ABSTRACT

The main features of the classic microcredit model pioneered by Grameen Bank in Bangladesh and replicated worldwide are well-known from the literature. It is a system of group-lending under which clients from poor families, predominantly women, form groups to receive collateral-free small loans that are repaid in regular weekly or frequent instalments, usually within a one-year loan cycle, and for which the group bears joint responsibility. While, in theory, the model can be shown to solve a number of problems that historically plagued government efforts of providing credit to the poor, the relative importance of the various features of the model remains largely conjectural.
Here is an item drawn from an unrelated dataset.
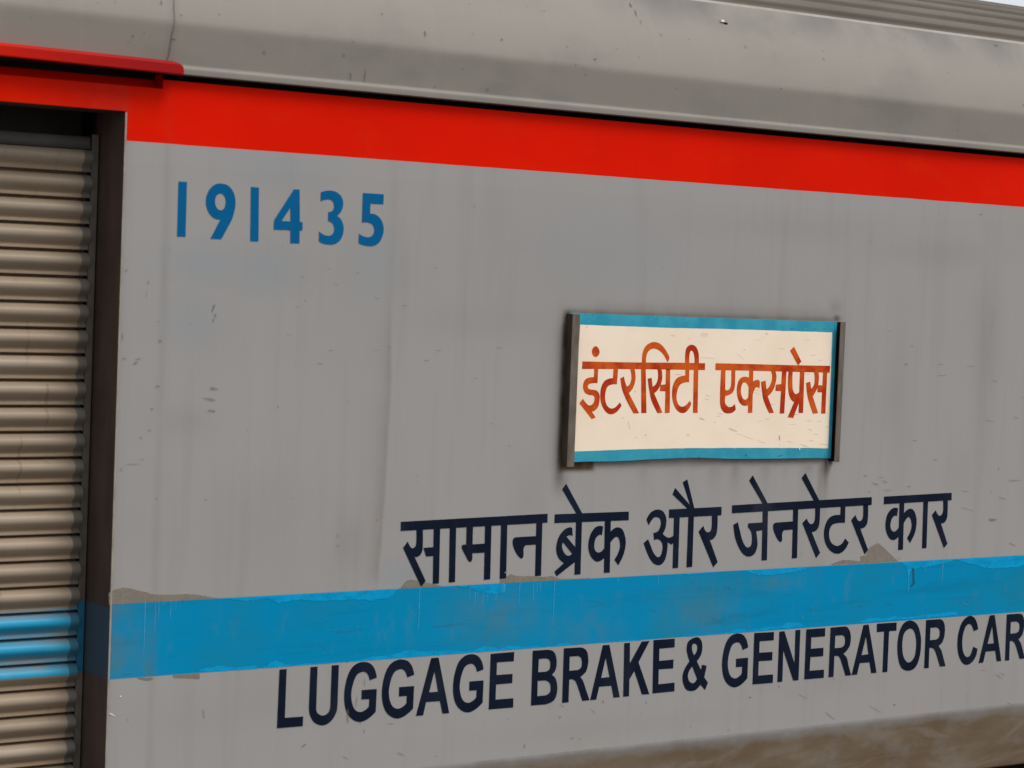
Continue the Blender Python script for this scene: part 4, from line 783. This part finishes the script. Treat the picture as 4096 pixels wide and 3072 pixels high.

The empirical studies on this subject based on worldwide experience, which will be discussed in Chapter 6, often suffer from the limitation that there may not be enough variations in the basic features of the existing lending modalities among the MFIs in a country so as to provide data for econometric tests (Morduch, 1999, p.1586). The other possibility is to undertake randomised controlled trials (RCTs) regarding the effectiveness of various features of the lending modalities, but such experimental studies are liable to be limited in scope for practical reasons. Yet another possible way is to look at the process of evolution of the system as the practitioners tried to overcome the limitations of the model and responded to the changing and varied needs of the borrowers. Bangladesh has now got a long enough history of experimentation with microcredit programmes for allowing such a Darwinian approach to analysing how the system has evolved through numerous innovations, mutations and adaptations. In this chapter, we shall look at the various aspects of this evolutionary process in the Bangladesh context before proceeding on to reviewing the theories of microcredit and their empirical tests based on worldwide experience – the subject matter of the next three chapters.